Why not? AFAIK traces are sent from the instrumented app to some tracing backend, and a trace-id is carried over via an HTTP header from the entry point of the request until the last service that takes part in that request. Why a sidecar/mesh would break this?

I think the point is that the service mesh can't do the work of propagation. It needs the client to grab the input header, and attach it to any outbound requests. From the perspective of the service mesh, the service is handling X requests, and Y requests are being sent outbound. It doesn't know how each outbound request maps to an input.

So now all of the sudden we do need a client library for each service in order to make sure the header is being propagated correctly.

But tracing cannot be done anyway with a sidecar and no modification to the service code anyway.

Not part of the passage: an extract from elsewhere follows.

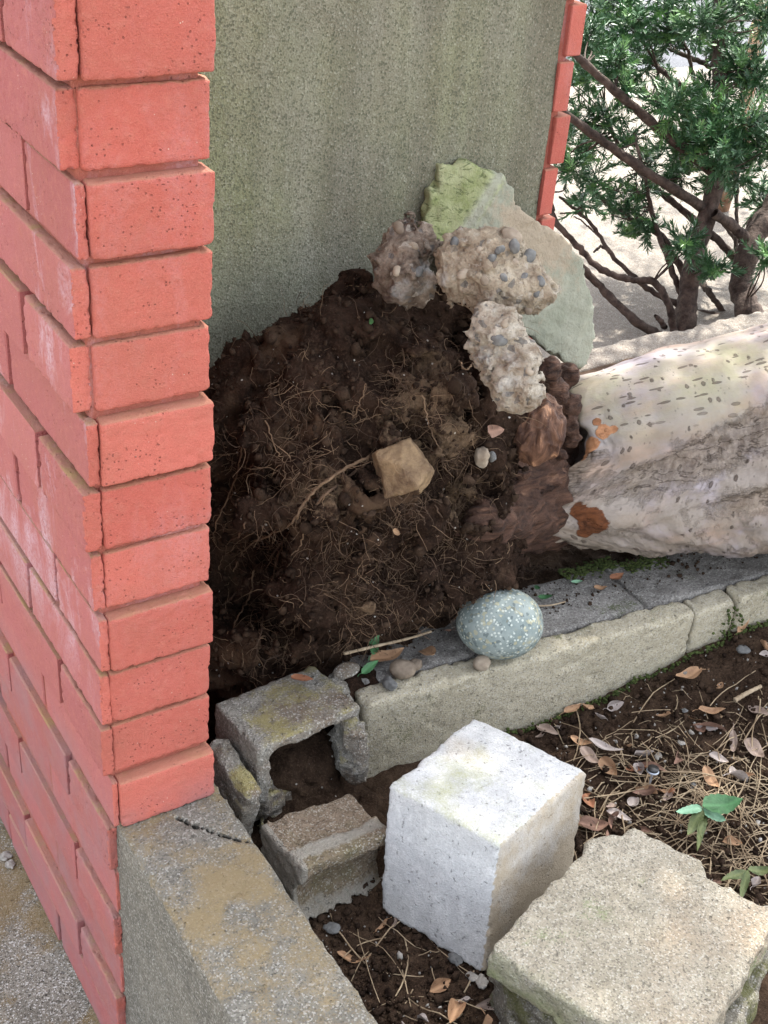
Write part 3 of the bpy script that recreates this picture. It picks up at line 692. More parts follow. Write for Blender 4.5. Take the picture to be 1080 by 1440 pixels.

With a sidecar (or eBPF) you will get blackbox metrics for free (connections throughput, latency, errors etc) but tracing it needs to be done inside the code (even automatically by some third-party library/addon or instrumenting manually). I understand the point that, once you are there instrumenting for tracing, you can also instrument for metrics and not use a sidecar. But to be fair distributed tracing is something that's catching on only now and metrics give you already some kind of visibility that it's better to have that not to have. On top of that you can add tracing and improve the observability.
You described the problem correctly.

I think it's a stretch to say that requires a client library, though. It should be straightforward to have whatever library you are already using for http requests pass those headers through.

https://www.envoyproxy.io/docs/envoy/latest/intro/arch_overv...

> a trace-id is carried over via an HTTP header from the entry point of the request until the last service that takes part in that request.

But it's not, unless you specifically code your services to do that. Which isn't hard, but just means plugging an unmodified service into a service mesh isn't enough.

This. Header trace propagation is a godsend.